How My Light Is Spent, a new play by Cardiff-based playwright Alan Harris runs at Cardiff’s Sherman Theatre until May 27, 2017.
Starring Welsh actors Rhodri Meilir and Alexandria Riley, the play is Harris’s follow up to 2016’s Love Lies and Taxidermy which proved to be a hit with audiences in Cardiff and at Edinburgh Fringe Festival.
Andy Howells recently put questions to writer Alan Harris about the play.

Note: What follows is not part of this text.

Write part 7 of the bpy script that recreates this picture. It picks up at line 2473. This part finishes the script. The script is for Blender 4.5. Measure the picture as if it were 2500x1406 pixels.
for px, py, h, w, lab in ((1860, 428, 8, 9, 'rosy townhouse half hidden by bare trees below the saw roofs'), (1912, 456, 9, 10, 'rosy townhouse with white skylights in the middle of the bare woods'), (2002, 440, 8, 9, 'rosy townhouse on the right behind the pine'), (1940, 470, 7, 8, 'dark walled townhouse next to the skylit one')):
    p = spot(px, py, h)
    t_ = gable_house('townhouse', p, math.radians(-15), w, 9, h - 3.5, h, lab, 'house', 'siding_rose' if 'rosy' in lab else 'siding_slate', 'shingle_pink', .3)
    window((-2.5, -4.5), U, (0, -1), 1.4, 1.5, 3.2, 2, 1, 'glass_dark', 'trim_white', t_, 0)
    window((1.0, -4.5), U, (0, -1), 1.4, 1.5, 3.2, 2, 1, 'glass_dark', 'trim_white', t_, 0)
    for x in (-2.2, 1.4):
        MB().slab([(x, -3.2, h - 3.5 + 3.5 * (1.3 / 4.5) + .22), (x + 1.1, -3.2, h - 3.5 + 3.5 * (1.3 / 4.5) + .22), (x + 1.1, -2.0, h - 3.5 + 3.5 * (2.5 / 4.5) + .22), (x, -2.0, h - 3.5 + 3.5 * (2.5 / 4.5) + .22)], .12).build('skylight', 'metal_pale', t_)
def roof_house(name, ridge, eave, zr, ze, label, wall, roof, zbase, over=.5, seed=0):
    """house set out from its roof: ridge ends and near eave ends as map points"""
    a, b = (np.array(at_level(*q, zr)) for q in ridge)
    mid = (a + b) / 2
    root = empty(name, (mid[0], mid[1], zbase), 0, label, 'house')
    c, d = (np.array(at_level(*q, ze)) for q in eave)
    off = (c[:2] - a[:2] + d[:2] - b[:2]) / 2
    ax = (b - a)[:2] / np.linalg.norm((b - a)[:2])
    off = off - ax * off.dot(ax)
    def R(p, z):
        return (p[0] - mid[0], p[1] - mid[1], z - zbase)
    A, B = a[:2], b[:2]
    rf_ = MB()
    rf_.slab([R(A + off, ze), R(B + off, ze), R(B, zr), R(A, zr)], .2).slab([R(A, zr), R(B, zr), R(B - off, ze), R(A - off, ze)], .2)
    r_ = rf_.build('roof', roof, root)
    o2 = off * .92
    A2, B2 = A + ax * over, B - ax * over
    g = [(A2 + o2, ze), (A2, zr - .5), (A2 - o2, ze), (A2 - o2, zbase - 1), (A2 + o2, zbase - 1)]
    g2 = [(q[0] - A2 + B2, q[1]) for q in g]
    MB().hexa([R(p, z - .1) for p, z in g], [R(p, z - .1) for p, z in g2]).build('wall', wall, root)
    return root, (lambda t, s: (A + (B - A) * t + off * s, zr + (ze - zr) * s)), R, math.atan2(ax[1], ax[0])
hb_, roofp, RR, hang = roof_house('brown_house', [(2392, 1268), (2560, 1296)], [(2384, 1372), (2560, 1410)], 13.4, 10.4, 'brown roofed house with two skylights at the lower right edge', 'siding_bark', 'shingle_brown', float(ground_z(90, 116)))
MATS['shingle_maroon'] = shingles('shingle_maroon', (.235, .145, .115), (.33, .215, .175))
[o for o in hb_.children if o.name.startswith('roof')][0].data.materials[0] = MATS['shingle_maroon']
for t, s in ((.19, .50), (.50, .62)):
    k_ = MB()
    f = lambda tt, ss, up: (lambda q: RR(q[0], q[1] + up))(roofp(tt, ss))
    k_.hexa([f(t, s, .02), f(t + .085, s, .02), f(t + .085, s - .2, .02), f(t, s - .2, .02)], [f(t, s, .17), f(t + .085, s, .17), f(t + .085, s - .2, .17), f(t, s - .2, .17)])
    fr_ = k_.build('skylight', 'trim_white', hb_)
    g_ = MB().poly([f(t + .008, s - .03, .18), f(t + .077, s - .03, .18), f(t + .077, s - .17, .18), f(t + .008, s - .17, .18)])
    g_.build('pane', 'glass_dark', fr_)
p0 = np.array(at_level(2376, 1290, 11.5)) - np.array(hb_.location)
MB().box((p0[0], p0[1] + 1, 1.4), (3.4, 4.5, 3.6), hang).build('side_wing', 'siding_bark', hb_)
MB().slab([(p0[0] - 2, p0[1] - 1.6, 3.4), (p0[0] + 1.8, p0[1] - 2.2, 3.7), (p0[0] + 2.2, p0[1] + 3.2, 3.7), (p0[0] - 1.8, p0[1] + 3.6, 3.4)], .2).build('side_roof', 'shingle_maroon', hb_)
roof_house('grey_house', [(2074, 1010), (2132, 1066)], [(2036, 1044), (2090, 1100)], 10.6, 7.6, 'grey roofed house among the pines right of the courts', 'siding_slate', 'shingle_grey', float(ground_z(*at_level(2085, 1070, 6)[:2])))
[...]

Rhodri Mellir and Alexandria Riley in How My Light Is Spent
What is How My Light Is Spent about?
It’s about a man called Jimmy who loses his job and then loses his job again. He then starts to turn invisible. Oh, and it’s a story about Kitty – she’s a phone sex worker who wants to become a psychologist. Their worlds collide.
What inspired you to write the play?
I’d been wanting to find a way of expressing how easy it is to lose your place in society for quite some time. Then I spoke to someone who had recently lost their job and, it seemed, they felt as if they were “turning invisible”. But my plays tend to be an amalgamation of different ideas, formed into a single story over time.

Rhodri Mellir in How My Light Is Spent
How did you get into writing originally?
I worked as a journalist but always felt I wanted to write “fiction” – but had no outlet for it. When I began writing there was an organisation called Sgript Cymru and you could send in scripts to them and they’d give you feedback. Someone suggested I do that, so I did. They didn’t like that particular play but were encouraging, so I continued to write.
Do you expect audiences for its Welsh debut at Sherman Theatre next week to react differently to Manchester ones?
Yes, I do. Maybe not to the bigger stuff like how we fit into society or about finding someone that understands you but the play is set in South Wales – Newport, in fact – and they will have a clearer mental image of the places mentioned in the script. It’ll be interesting to see if people still laugh at the same bits.

Alexandria Riley in How My Light Is Spent by Alan Harris
Do you write with an audience in mind? Are you writing to reach a wider audience?
In a way you have to visualise being an audience member when you write the play. I hope that the play – my writing, how I write and what I write about – has a wide appeal. You tend to write what you would like to see on stage – then it’s down to the audience to see if they like the same things as you!
What is your favourite play / writer, and why?
If I had to choose a writer that I love it’s Ibsen, he could tell a great story and was the master at dramatic structure. All his plays are great.
What’s next from you?
I’m currently in the middle of a new adaptation of Kafka’s Metamorphosis for BBC Radio 4. It’ll ar later this year.